Start of Supplied data

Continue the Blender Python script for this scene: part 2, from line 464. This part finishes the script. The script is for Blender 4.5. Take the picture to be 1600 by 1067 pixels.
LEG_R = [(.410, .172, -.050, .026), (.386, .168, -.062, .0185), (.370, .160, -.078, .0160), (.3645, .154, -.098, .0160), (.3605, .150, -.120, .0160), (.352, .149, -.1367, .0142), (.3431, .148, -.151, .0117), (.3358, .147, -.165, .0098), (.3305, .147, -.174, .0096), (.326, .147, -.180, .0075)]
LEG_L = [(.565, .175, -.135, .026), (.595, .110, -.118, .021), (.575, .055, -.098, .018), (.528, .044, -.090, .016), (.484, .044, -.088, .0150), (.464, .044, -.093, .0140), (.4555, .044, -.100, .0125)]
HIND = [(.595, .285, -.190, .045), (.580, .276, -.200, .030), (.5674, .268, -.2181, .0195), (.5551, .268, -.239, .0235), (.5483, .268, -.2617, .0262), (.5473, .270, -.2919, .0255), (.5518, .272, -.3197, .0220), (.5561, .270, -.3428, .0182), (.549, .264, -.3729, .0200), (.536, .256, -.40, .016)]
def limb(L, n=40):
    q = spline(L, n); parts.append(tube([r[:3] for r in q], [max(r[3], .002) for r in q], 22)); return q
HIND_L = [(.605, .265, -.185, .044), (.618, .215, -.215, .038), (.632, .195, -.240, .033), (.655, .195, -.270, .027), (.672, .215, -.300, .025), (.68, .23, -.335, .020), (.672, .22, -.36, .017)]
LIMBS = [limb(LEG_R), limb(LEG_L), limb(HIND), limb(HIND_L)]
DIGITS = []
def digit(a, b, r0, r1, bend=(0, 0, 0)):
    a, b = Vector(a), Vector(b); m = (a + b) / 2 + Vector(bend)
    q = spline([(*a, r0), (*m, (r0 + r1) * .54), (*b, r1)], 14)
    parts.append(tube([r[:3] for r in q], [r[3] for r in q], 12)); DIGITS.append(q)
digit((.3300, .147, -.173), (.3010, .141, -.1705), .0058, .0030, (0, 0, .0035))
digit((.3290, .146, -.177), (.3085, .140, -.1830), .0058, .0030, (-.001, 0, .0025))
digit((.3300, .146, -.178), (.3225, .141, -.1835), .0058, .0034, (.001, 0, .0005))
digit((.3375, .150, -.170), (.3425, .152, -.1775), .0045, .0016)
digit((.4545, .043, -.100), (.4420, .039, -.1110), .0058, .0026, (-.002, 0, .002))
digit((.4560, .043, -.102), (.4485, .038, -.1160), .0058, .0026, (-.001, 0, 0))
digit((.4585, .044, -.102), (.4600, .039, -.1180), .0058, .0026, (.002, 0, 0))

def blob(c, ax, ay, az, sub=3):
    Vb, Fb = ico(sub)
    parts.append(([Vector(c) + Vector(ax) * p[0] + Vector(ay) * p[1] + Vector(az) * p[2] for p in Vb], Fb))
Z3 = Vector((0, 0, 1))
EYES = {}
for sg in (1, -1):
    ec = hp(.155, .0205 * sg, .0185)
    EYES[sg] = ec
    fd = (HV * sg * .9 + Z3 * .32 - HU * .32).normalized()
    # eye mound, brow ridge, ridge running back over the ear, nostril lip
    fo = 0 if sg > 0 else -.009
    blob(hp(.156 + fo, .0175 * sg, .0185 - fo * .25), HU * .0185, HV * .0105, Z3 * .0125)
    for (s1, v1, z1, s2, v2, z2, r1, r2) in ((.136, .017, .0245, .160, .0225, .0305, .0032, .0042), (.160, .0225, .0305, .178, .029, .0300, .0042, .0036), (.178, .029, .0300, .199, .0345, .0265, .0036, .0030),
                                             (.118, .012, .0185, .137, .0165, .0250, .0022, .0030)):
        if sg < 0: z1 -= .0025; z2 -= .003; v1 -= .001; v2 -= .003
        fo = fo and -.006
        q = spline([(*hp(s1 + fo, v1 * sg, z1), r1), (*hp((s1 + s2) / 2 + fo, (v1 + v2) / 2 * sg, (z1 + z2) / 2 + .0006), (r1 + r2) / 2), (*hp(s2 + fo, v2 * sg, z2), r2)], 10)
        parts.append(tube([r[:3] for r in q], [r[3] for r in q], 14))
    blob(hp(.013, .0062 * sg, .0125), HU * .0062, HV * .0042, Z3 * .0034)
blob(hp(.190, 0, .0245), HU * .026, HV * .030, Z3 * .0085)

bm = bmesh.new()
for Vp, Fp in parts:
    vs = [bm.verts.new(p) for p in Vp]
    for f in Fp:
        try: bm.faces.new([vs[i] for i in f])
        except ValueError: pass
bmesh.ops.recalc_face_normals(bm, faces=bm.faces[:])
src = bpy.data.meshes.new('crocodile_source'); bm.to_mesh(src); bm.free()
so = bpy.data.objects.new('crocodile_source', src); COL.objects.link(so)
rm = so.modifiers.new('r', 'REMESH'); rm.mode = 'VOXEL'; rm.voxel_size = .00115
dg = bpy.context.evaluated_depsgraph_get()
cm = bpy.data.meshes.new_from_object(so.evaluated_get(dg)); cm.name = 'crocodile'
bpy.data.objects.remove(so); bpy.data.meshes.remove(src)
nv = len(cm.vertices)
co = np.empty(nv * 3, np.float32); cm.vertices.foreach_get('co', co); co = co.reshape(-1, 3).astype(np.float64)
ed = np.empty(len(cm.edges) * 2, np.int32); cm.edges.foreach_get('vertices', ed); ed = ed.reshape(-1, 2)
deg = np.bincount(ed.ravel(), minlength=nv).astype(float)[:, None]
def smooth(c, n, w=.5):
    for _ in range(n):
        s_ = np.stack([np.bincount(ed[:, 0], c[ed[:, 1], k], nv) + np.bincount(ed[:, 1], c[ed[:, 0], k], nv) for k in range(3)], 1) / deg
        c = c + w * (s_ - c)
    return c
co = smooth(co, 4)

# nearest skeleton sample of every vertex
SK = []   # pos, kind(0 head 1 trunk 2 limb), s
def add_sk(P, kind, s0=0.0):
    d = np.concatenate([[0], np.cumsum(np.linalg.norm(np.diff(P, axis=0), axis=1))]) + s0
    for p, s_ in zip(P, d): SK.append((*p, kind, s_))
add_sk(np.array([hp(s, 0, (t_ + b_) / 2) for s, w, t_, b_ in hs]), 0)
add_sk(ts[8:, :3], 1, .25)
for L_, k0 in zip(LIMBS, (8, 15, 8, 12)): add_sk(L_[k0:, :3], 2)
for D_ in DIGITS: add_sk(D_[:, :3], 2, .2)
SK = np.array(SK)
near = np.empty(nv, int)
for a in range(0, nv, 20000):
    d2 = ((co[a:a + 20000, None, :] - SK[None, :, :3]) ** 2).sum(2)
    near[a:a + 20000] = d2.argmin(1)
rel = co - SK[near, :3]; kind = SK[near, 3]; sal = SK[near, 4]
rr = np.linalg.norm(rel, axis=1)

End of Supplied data

-- Stated task --
Retype all of the material, keeping each line exact.

-- Response to this task --
Continue the Blender Python script for this scene: part 2, from line 464. This part finishes the script. The script is for Blender 4.5. Take the picture to be 1600 by 1067 pixels.
LEG_R = [(.410, .172, -.050, .026), (.386, .168, -.062, .0185), (.370, .160, -.078, .0160), (.3645, .154, -.098, .0160), (.3605, .150, -.120, .0160), (.352, .149, -.1367, .0142), (.3431, .148, -.151, .0117), (.3358, .147, -.165, .0098), (.3305, .147, -.174, .0096), (.326, .147, -.180, .0075)]
LEG_L = [(.565, .175, -.135, .026), (.595, .110, -.118, .021), (.575, .055, -.098, .018), (.528, .044, -.090, .016), (.484, .044, -.088, .0150), (.464, .044, -.093, .0140), (.4555, .044, -.100, .0125)]
HIND = [(.595, .285, -.190, .045), (.580, .276, -.200, .030), (.5674, .268, -.2181, .0195), (.5551, .268, -.239, .0235), (.5483, .268, -.2617, .0262), (.5473, .270, -.2919, .0255), (.5518, .272, -.3197, .0220), (.5561, .270, -.3428, .0182), (.549, .264, -.3729, .0200), (.536, .256, -.40, .016)]
def limb(L, n=40):
    q = spline(L, n); parts.append(tube([r[:3] for r in q], [max(r[3], .002) for r in q], 22)); return q
HIND_L = [(.605, .265, -.185, .044), (.618, .215, -.215, .038), (.632, .195, -.240, .033), (.655, .195, -.270, .027), (.672, .215, -.300, .025), (.68, .23, -.335, .020), (.672, .22, -.36, .017)]
LIMBS = [limb(LEG_R), limb(LEG_L), limb(HIND), limb(HIND_L)]
DIGITS = []
def digit(a, b, r0, r1, bend=(0, 0, 0)):
    a, b = Vector(a), Vector(b); m = (a + b) / 2 + Vector(bend)
    q = spline([(*a, r0), (*m, (r0 + r1) * .54), (*b, r1)], 14)
    parts.append(tube([r[:3] for r in q], [r[3] for r in q], 12)); DIGITS.append(q)
digit((.3300, .147, -.173), (.3010, .141, -.1705), .0058, .0030, (0, 0, .0035))
digit((.3290, .146, -.177), (.3085, .140, -.1830), .0058, .0030, (-.001, 0, .0025))
digit((.3300, .146, -.178), (.3225, .141, -.1835), .0058, .0034, (.001, 0, .0005))
digit((.3375, .150, -.170), (.3425, .152, -.1775), .0045, .0016)
digit((.4545, .043, -.100), (.4420, .039, -.1110), .0058, .0026, (-.002, 0, .002))
digit((.4560, .043, -.102), (.4485, .038, -.1160), .0058, .0026, (-.001, 0, 0))
digit((.4585, .044, -.102), (.4600, .039, -.1180), .0058, .0026, (.002, 0, 0))

def blob(c, ax, ay, az, sub=3):
    Vb, Fb = ico(sub)
    parts.append(([Vector(c) + Vector(ax) * p[0] + Vector(ay) * p[1] + Vector(az) * p[2] for p in Vb], Fb))
Z3 = Vector((0, 0, 1))
EYES = {}
for sg in (1, -1):
    ec = hp(.155, .0205 * sg, .0185)
    EYES[sg] = ec
    fd = (HV * sg * .9 + Z3 * .32 - HU * .32).normalized()
    # eye mound, brow ridge, ridge running back over the ear, nostril lip
    fo = 0 if sg > 0 else -.009
    blob(hp(.156 + fo, .0175 * sg, .0185 - fo * .25), HU * .0185, HV * .0105, Z3 * .0125)
    for (s1, v1, z1, s2, v2, z2, r1, r2) in ((.136, .017, .0245, .160, .0225, .0305, .0032, .0042), (.160, .0225, .0305, .178, .029, .0300, .0042, .0036), (.178, .029, .0300, .199, .0345, .0265, .0036, .0030),
                                             (.118, .012, .0185, .137, .0165, .0250, .0022, .0030)):
        if sg < 0: z1 -= .0025; z2 -= .003; v1 -= .001; v2 -= .003
        fo = fo and -.006
        q = spline([(*hp(s1 + fo, v1 * sg, z1), r1), (*hp((s1 + s2) / 2 + fo, (v1 + v2) / 2 * sg, (z1 + z2) / 2 + .0006), (r1 + r2) / 2), (*hp(s2 + fo, v2 * sg, z2), r2)], 10)
        parts.append(tube([r[:3] for r in q], [r[3] for r in q], 14))
    blob(hp(.013, .0062 * sg, .0125), HU * .0062, HV * .0042, Z3 * .0034)
blob(hp(.190, 0, .0245), HU * .026, HV * .030, Z3 * .0085)

bm = bmesh.new()
for Vp, Fp in parts:
    vs = [bm.verts.new(p) for p in Vp]
    for f in Fp:
        try: bm.faces.new([vs[i] for i in f])
        except ValueError: pass
bmesh.ops.recalc_face_normals(bm, faces=bm.faces[:])
src = bpy.data.meshes.new('crocodile_source'); bm.to_mesh(src); bm.free()
so = bpy.data.objects.new('crocodile_source', src); COL.objects.link(so)
rm = so.modifiers.new('r', 'REMESH'); rm.mode = 'VOXEL'; rm.voxel_size = .00115
dg = bpy.context.evaluated_depsgraph_get()
cm = bpy.data.meshes.new_from_object(so.evaluated_get(dg)); cm.name = 'crocodile'
bpy.data.objects.remove(so); bpy.data.meshes.remove(src)
nv = len(cm.vertices)
co = np.empty(nv * 3, np.float32); cm.vertices.foreach_get('co', co); co = co.reshape(-1, 3).astype(np.float64)
ed = np.empty(len(cm.edges) * 2, np.int32); cm.edges.foreach_get('vertices', ed); ed = ed.reshape(-1, 2)
deg = np.bincount(ed.ravel(), minlength=nv).astype(float)[:, None]
def smooth(c, n, w=.5):
    for _ in range(n):
        s_ = np.stack([np.bincount(ed[:, 0], c[ed[:, 1], k], nv) + np.bincount(ed[:, 1], c[ed[:, 0], k], nv) for k in range(3)], 1) / deg
        c = c + w * (s_ - c)
    return c
co = smooth(co, 4)

# nearest skeleton sample of every vertex
SK = []   # pos, kind(0 head 1 trunk 2 limb), s
def add_sk(P, kind, s0=0.0):
    d = np.concatenate([[0], np.cumsum(np.linalg.norm(np.diff(P, axis=0), axis=1))]) + s0
    for p, s_ in zip(P, d): SK.append((*p, kind, s_))
add_sk(np.array([hp(s, 0, (t_ + b_) / 2) for s, w, t_, b_ in hs]), 0)
add_sk(ts[8:, :3], 1, .25)
for L_, k0 in zip(LIMBS, (8, 15, 8, 12)): add_sk(L_[k0:, :3], 2)
for D_ in DIGITS: add_sk(D_[:, :3], 2, .2)
SK = np.array(SK)
near = np.empty(nv, int)
for a in range(0, nv, 20000):
    d2 = ((co[a:a + 20000, None, :] - SK[None, :, :3]) ** 2).sum(2)
    near[a:a + 20000] = d2.argmin(1)
rel = co - SK[near, :3]; kind = SK[near, 3]; sal = SK[near, 4]
rr = np.linalg.norm(rel, axis=1)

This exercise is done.